A Test for California’s Institutions
This election is a test for California’s voters and its democratic institutions. In a state of immense wealth and stark inequality, the management of public funds is a matter of existential importance. The nearly $350 billion budget is not an abstraction; it is schools, roads, healthcare, and housing. Its misuse or opaque distribution erodes public trust and weakens the social contract.
The principles of democratic governance demand an Controller who is not a passive accountant but an active, courageous, and independent guardian. This requires a relentless focus on outcomes, not just processes. It requires auditing the most politically sensitive and costly programs, especially when they are failing. It requires presenting findings in a way that empowers the public, not just satisfies statutory requirements.

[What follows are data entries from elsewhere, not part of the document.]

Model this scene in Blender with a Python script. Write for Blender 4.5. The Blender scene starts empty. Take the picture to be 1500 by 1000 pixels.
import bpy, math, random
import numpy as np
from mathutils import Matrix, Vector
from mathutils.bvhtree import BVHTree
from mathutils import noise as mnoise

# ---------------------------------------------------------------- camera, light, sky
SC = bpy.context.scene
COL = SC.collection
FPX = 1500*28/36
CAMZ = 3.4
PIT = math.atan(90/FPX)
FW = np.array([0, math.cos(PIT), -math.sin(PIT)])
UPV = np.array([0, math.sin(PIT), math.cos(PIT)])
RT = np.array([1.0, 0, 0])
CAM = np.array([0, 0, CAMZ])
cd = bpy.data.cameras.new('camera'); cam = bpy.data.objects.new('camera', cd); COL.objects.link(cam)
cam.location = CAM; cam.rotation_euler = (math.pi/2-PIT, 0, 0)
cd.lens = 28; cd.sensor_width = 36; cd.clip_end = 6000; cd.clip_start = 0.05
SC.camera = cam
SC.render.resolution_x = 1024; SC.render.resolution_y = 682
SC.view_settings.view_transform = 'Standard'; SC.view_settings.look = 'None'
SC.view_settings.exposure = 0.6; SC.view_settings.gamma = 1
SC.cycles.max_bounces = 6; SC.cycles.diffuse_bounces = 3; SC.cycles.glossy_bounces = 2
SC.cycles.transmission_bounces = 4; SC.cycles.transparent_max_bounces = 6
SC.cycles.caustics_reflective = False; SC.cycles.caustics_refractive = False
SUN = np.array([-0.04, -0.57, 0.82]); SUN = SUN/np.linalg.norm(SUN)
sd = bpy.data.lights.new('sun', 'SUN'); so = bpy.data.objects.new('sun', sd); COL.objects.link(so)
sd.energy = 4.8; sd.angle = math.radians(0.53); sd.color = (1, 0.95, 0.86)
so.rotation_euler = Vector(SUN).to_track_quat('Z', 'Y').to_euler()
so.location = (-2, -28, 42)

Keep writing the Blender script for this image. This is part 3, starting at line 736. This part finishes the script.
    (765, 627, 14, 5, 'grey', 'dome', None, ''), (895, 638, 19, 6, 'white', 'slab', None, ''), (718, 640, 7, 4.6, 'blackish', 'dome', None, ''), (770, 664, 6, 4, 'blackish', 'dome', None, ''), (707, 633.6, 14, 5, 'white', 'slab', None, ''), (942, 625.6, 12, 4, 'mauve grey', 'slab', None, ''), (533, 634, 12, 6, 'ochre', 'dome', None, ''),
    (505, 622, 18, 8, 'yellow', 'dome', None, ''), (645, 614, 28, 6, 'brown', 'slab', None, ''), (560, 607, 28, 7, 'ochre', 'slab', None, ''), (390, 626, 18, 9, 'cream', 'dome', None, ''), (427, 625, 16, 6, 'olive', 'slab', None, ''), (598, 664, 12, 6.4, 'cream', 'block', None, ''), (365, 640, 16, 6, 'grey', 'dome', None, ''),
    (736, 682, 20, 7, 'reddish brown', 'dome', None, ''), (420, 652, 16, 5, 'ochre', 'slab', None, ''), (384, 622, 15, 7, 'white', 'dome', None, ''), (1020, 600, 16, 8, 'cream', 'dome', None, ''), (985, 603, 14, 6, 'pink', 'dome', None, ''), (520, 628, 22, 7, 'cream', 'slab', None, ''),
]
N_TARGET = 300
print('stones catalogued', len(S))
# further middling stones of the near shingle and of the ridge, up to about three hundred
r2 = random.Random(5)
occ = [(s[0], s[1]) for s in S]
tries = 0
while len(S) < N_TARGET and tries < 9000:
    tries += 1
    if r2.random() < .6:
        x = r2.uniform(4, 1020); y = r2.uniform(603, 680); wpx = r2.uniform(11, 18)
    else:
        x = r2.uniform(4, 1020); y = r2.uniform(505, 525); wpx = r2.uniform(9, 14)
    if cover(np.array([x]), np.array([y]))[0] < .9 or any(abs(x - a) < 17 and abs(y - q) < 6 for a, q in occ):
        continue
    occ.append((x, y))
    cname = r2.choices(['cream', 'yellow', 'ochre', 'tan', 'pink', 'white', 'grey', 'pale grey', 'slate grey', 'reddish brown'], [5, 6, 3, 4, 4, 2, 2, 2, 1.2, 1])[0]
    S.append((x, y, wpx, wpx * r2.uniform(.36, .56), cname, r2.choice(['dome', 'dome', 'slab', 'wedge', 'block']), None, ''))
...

Whether the answer lies in the experience of the incumbent, the technological transparency promised by the main challenger, or the justice-oriented overhaul proposed by the third candidate, the electorate’s decision must be guided by one non-partisan question: Who will be the most uncompromising advocate for the taxpayer and the citizen? Who will ensure that every dollar spent advances the public good with maximum efficiency and minimum corruption? The office of the Controller is a pillar of the rule of law. It must be held by someone who understands that their ultimate client is not the government, but the people of California, and that their core mission is to protect the people’s treasury with vigilance, integrity, and an unwavering commitment to open books. The future of accountable governance in America’s largest state depends on it.